◆ **WHAT YOU NEED TO DO**:
In the records below, find the line that contains "What Blender Python" and the line that contains "return o + d * ((v - o[ax]) / d[ax])"; write out exactly those two lines and everything between them, without the pictures.

◆ **RECORDS FOR THIS EXERCISE**:
⟨
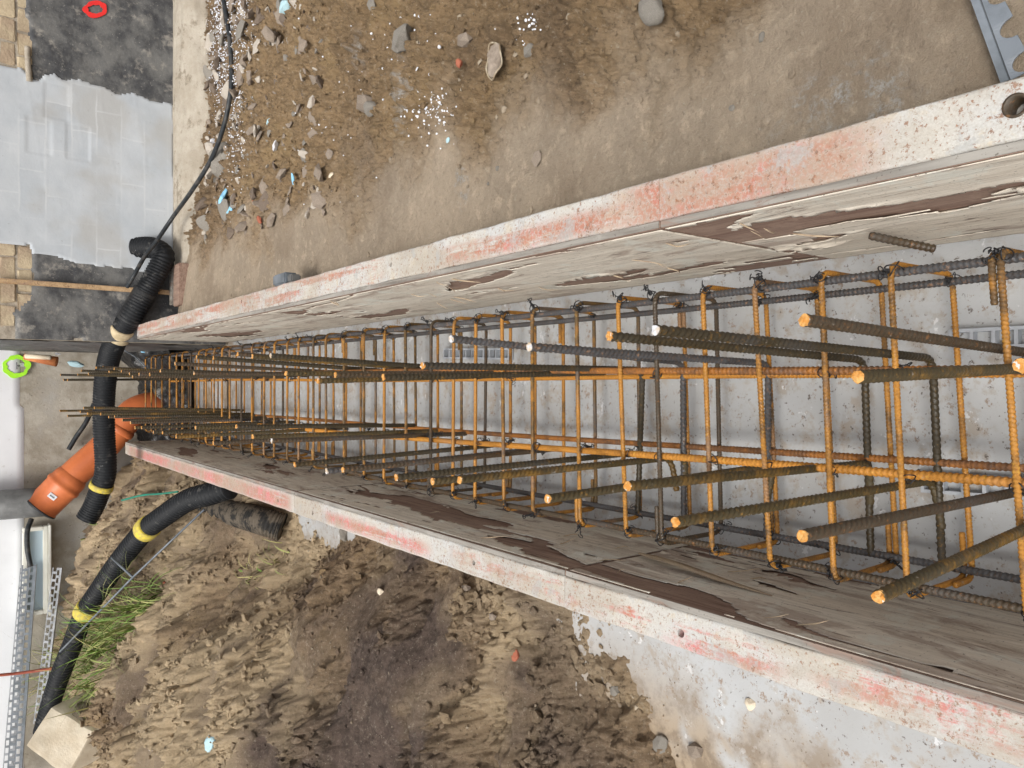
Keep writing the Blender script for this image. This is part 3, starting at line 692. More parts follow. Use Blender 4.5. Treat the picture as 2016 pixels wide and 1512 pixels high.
def strokes(name, segs, w, Y, mat, parent):
    m = MB()
    for (a, b) in segs:
        m.beam(at(a[0], a[1], Y=Y), at(b[0], b[1], Y=Y), w, .002, up=(0, 1, 0))
    return m.obj(name, mat, parent)
strokes('level_mark', [((33, 713), (33.4, 727)), ((33.2, 720), (39, 720)), ((36.5, 718), (39, 720)), ((36.5, 722), (39, 720))], .0045, LY - .020, MAT['ink'], lw)

# cellar window low in the rendered wall
cw = thing('cellar_window', 'low cellar window with cream frame behind the perforated beads', 'window')
a = at(60, 1036, Y=LY - .03); b = at(86, 1205, Y=LY - .03)
x0, x1, z0, z1 = b[0], a[0], b[2] - .02, a[2] + .05
yf = LY - .035
fr = MB().box(x0, x1, yf - .05, yf, z0, z0 + .028).box(x1 - .028, x1, yf - .05, yf, z0 + .028, z1).box(x0, x0 + .028, yf - .05, yf, z0 + .028, z1).box(x0 + .028, x1 - .028, yf - .05, yf, z1 - .028, z1)
fr.obj('frame', MAT['frame_white'], cw, bevel=.004)
MB().box(x0 + .028, x1 - .028, yf - .018, yf - .012, z0 + .028, z1 - .028).obj('pane', MAT['glass'], cw)
MB().box(x0 - .01, x1 + .01, yf - .085, yf + .01, z0 - .016, z0 - .001).obj('sill', MAT['frame_white'], cw, bevel=.004)

# wooden batten leaning on the wall, and the board stub under it
p = at(346, 577, Y=WY - .06); q = at(-20, 551, Y=WY - .03)
tag(MB().beam(p, q, .026, .018, up=(0, 1, 0)).obj('wooden_batten', MAT['batten'], bevel=.003), 'thin wooden batten standing upright against the bitumen wall', 'batten')
b = MB(); p = at(352, 517, z=.345); q = at(352, 603, z=.325)
b.box(min(p[0], q[0]) - .0, max(p[0], q[0]), 4.47, 4.60, .20, .345)
tag(b.obj('board_stub', MAT['core'], bevel=.004), 'short brown board on edge between ledge and form end', 'board')
p = at(342, 517, z=.36); q = at(342, 600, z=.34)
tag(MB().box(q[0], p[0], 4.615, 4.66, .20, .352).obj('board_stub', MAT['ply_edge'], bevel=.003), 'pale narrow board on edge behind the brown one', 'board')

# ================================================================== FORMWORK
RI, RO, RT = .2515, .332, .51       # right form: inner face, outer face, top
LI, LO, LT = -.384, -.463, .403     # left form
PLY = .012
def swept_rail(x0, x1, z0, z1, y0, y1, seed, dent=.003):
    """box-section rail with worn rounded edges"""
    r = .005; sec = []
    for cx, cz, a0 in ((x1 - r, z1 - r, 0), (x0 + r, z1 - r, 90), (x0 + r, z0 + r, 180), (x1 - r, z0 + r, 270)):
        for t in (0, 30, 60, 90):
            sec.append((cx + r * math.cos(R(a0 + t)), cz + r * math.sin(R(a0 + t))))
    sec = np.array(sec); n = max(2, int((y1 - y0) / .025)); ysn = np.linspace(y0, y1, n); m = len(sec)
    V = np.zeros((n, m, 3)); V[..., 0] = sec[None, :, 0]; V[..., 2] = sec[None, :, 1]; V[..., 1] = ysn[:, None]
    V[..., 0] += dent * fbm(V[..., 1] * 9, V[..., 2] * 30 + seed, 4, seed); V[..., 2] += dent * fbm(V[..., 1] * 9, V[..., 0] * 30, 4, seed + 1)
    i = np.arange(n - 1)[:, None] * m; kk = np.arange(m)[None, :]; k2 = (kk + 1) % m
    Q = np.stack([i + kk, i + m + kk, i + m + k2, i + k2], -1).reshape(-1, 4)
    V = V.reshape(-1, 3)
    faces = [tuple(map(int, f)) for f in Q] + [tuple(range(m)), tuple(range((n - 1) * m, n * m))[::-1]]
    return V, faces
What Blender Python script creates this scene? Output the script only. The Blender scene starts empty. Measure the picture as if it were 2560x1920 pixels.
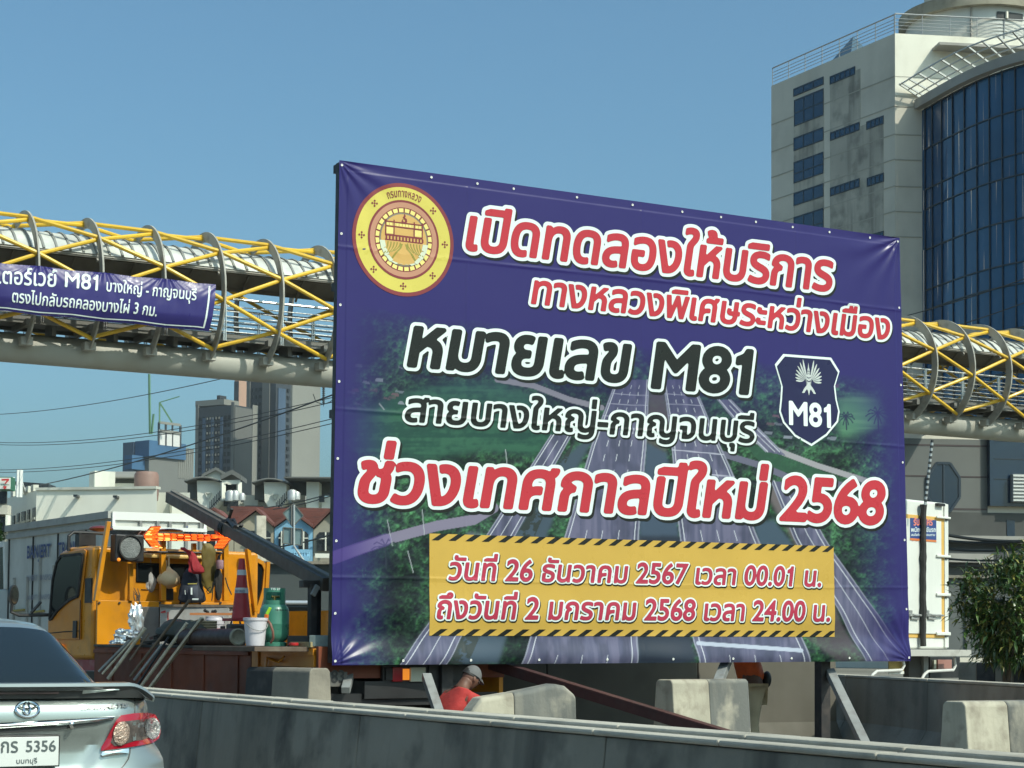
import bpy, bmesh, math, random
import numpy as np
from mathutils import Vector, Matrix, noise as mnoise

S = bpy.context.scene
COL = S.collection
R_ = math.radians

# ------------------------------------------------------------------ camera
FPX, PX0, PY0 = 4630.0, 1280.0, 1407.0        # focal length and optical axis in photo pixels
YAW, PIT, ROL, EYE = R_(29.1), R_(2.5), 0.0065, 1.4
_f = Vector((math.sin(YAW) * math.cos(PIT), math.cos(YAW) * math.cos(PIT), math.sin(PIT)))
_r0 = Vector((math.cos(YAW), -math.sin(YAW), 0))
_u0 = _r0.cross(_f)
CR = _r0 * math.cos(ROL) + _u0 * math.sin(ROL)
CU = -_r0 * math.sin(ROL) + _u0 * math.cos(ROL)
cd = bpy.data.cameras.new('camera')
cam = bpy.data.objects.new('camera', cd)
COL.objects.link(cam)
S.camera = cam
cam.matrix_world = Matrix(((CR.x, CU.x, -_f.x, 0), (CR.y, CU.y, -_f.y, 0), (CR.z, CU.z, -_f.z, EYE), (0, 0, 0, 1)))
cd.sensor_width = 36.0
cd.lens = 36.0 * FPX / 2560.0
cd.shift_y = (PY0 - 960.0) / 2560.0
cd.clip_start = 0.1
cd.clip_end = 6000.0

def ray(px, py):
    return _f + CR * ((px - PX0) / FPX) - CU * ((py - PY0) / FPX)

def at(px, py, ax, v):
    """the point seen at a photo pixel on the world plane where axis ax = v"""
    d = ray(px, py)
    o = Vector((0, 0, EYE))
    return o + d * ((v - o[ax]) / d[ax])

def atX(px, py, v): return at(px, py, 0, v)
def atY(px, py, v): return at(px, py, 1, v)
def atZ(px, py, v): return at(px, py, 2, v)
def atD(px, py, d): return Vector((0, 0, EYE)) + ray(px, py) * d
def on_plane(px, py, p, n):
    d = ray(px, py)
    o = Vector((0, 0, EYE))
    return o + d * ((p - o).dot(n) / d.dot(n))
def to_px(p):
    d = Vector(p) - Vector((0, 0, EYE))
    w = d.dot(_f)
    return PX0 + FPX * d.dot(CR) / w, PY0 - FPX * d.dot(CU) / w

# ------------------------------------------------------------------ light and air
SUN = Vector((0.275, -0.645, 0.713)).normalized()
W = bpy.data.worlds.new('World')
S.world = W
W.use_nodes = True
_nt = W.node_tree
_sky = _nt.nodes.new('ShaderNodeTexSky')
_sky.sky_type = 'NISHITA'
_sky.sun_disc = False
_sky.sun_elevation = math.asin(SUN.z)
_sky.sun_rotation = math.atan2(SUN.x, SUN.y)
_sky.air_density = 1.0
_sky.dust_density = 4.0
_sky.ozone_density = 8.0
_tint = _nt.nodes.new('ShaderNodeMix')
_tint.data_type = 'RGBA'
_tint.blend_type = 'MULTIPLY'
_tint.inputs[0].default_value = 1.0
_tint.inputs[7].default_value = (0.93, 1.14, 0.96, 1)
_nt.links.new(_sky.outputs[0], _tint.inputs[6])
_nt.links.new(_tint.outputs[2], _nt.nodes['Background'].inputs[0])
_nt.nodes['Background'].inputs[1].default_value = 0.125
sl = bpy.data.lights.new('sun', 'SUN')
sl.energy = 2.9
sl.angle = R_(0.5)
sl.color = (1.0, 0.97, 0.83)
so = bpy.data.objects.new('sun', sl)
COL.objects.link(so)
so.rotation_euler = SUN.to_track_quat('Z', 'Y').to_euler()
S.view_settings.view_transform = 'Standard'
S.view_settings.look = 'None'
S.view_settings.gamma = 1.0
S.view_settings.exposure = 0.4
try:
    S.cycles.max_bounces = 6
    S.cycles.transparent_max_bounces = 12
    S.cycles.caustics_reflective = False
    S.cycles.caustics_refractive = False
except Exception:
    pass

# ------------------------------------------------------------------ materials
MATS = {}
def mat(key, col=(.5, .5, .5), rough=.6, metal=0.0, spec=.5, dirt=0.0, dirt_col=(.08, .075, .06), scale=3.0,
        bump=0.0, bscale=40.0, vary=0.0, streak=0.0, coat=0.0, emit=None, trans=0.0, alpha=1.0):
    """weathered procedural material: broad patches (vary), dirt blotches, vertical runs (streak), fine bump"""
    if key in MATS:
        return MATS[key]
    m = bpy.data.materials.new(key)
    m.use_nodes = True
    nt = m.node_tree
    N, L = nt.nodes, nt.links
    b = N['Principled BSDF']
    b.inputs['Roughness'].default_value = rough
    b.inputs['Metallic'].default_value = metal
    b.inputs['Specular IOR Level'].default_value = spec
    b.inputs['Coat Weight'].default_value = coat
    b.inputs['Coat Roughness'].default_value = .05
    b.inputs['Transmission Weight'].default_value = trans
    b.inputs['Alpha'].default_value = alpha
    b.inputs['Base Color'].default_value = (*col, 1)
    if emit:
        b.inputs['Emission Color'].default_value = (*emit[0], 1)
        b.inputs['Emission Strength'].default_value = emit[1]
    need = vary or dirt or streak or bump
    if need:
        tc = N.new('ShaderNodeTexCoord')
        src = tc.outputs['Object']
    cur = None
    def mix(fac, a, bcol):
        x = N.new('ShaderNodeMix')
        x.data_type = 'RGBA'
        L.new(fac, x.inputs[0])
        if hasattr(a, 'links'):
            L.new(a, x.inputs[6])
        else:
            x.inputs[6].default_value = (*a, 1)
        x.inputs[7].default_value = (*bcol, 1)
        return x.outputs[2]
    def nz(sc, detail, lo, hi, vec=None, amt=1.0):
        n = N.new('ShaderNodeTexNoise')
        n.inputs['Scale'].default_value = sc
        n.inputs['Detail'].default_value = detail
        L.new(vec or src, n.inputs['Vector'])
        r = N.new('ShaderNodeMapRange')
        r.inputs[1].default_value = lo
        r.inputs[2].default_value = hi
        r.inputs[3].default_value = 0
        r.inputs[4].default_value = amt
        L.new(n.outputs[0], r.inputs[0])
        return r.outputs[0]
    cur = col
    if vary:
        cur = mix(nz(scale * .5, 4, .35, .65), cur, tuple(c * (1 - vary) for c in col))
    if dirt:
        cur = mix(nz(scale * 1.7, 8, .5, .72, amt=min(1, dirt)), cur, dirt_col)
    if streak:
        mp = N.new('ShaderNodeMapping')
        mp.inputs['Scale'].default_value = (1, 1, .08)
        L.new(src, mp.inputs['Vector'])
        cur = mix(nz(scale * 2.2, 6, .5, .75, mp.outputs[0], min(1, streak)), cur, dirt_col)
    if hasattr(cur, 'links'):
        L.new(cur, b.inputs['Base Color'])
        rr = nz(scale * 3, 5, .3, .7, amt=.18)
        ad = N.new('ShaderNodeMath')
        ad.operation = 'ADD'
        ad.inputs[1].default_value = rough - .06
        L.new(rr, ad.inputs[0])
        L.new(ad.outputs[0], b.inputs['Roughness'])
    if bump:
        n = N.new('ShaderNodeTexNoise')
        n.inputs['Scale'].default_value = bscale
        n.inputs['Detail'].default_value = 6
        L.new(src, n.inputs['Vector'])
        bp = N.new('ShaderNodeBump')
        bp.inputs['Strength'].default_value = bump
        bp.inputs['Distance'].default_value = .02
        L.new(n.outputs[0], bp.inputs['Height'])
        L.new(bp.outputs[0], b.inputs['Normal'])
    MATS[key] = m
    return m

# ------------------------------------------------------------------ mesh building
def frame(d, up=Vector((0, 0, 1))):
    d = Vector(d).normalized()
    if abs(d.dot(up)) > .999:
        up = Vector((0, 1, 0))
    a = d.cross(up).normalized()
    return d, a, a.cross(d).normalized()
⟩
◆ **FINISHED TASK**:
What Blender Python script creates this scene? Output the script only. The Blender scene starts empty. Measure the picture as if it were 2560x1920 pixels.
import bpy, bmesh, math, random
import numpy as np
from mathutils import Vector, Matrix, noise as mnoise

S = bpy.context.scene
COL = S.collection
R_ = math.radians

# ------------------------------------------------------------------ camera
FPX, PX0, PY0 = 4630.0, 1280.0, 1407.0        # focal length and optical axis in photo pixels
YAW, PIT, ROL, EYE = R_(29.1), R_(2.5), 0.0065, 1.4
_f = Vector((math.sin(YAW) * math.cos(PIT), math.cos(YAW) * math.cos(PIT), math.sin(PIT)))
_r0 = Vector((math.cos(YAW), -math.sin(YAW), 0))
_u0 = _r0.cross(_f)
CR = _r0 * math.cos(ROL) + _u0 * math.sin(ROL)
CU = -_r0 * math.sin(ROL) + _u0 * math.cos(ROL)
cd = bpy.data.cameras.new('camera')
cam = bpy.data.objects.new('camera', cd)
COL.objects.link(cam)
S.camera = cam
cam.matrix_world = Matrix(((CR.x, CU.x, -_f.x, 0), (CR.y, CU.y, -_f.y, 0), (CR.z, CU.z, -_f.z, EYE), (0, 0, 0, 1)))
cd.sensor_width = 36.0
cd.lens = 36.0 * FPX / 2560.0
cd.shift_y = (PY0 - 960.0) / 2560.0
cd.clip_start = 0.1
cd.clip_end = 6000.0

def ray(px, py):
    return _f + CR * ((px - PX0) / FPX) - CU * ((py - PY0) / FPX)

def at(px, py, ax, v):
    """the point seen at a photo pixel on the world plane where axis ax = v"""
    d = ray(px, py)
    o = Vector((0, 0, EYE))
    return o + d * ((v - o[ax]) / d[ax])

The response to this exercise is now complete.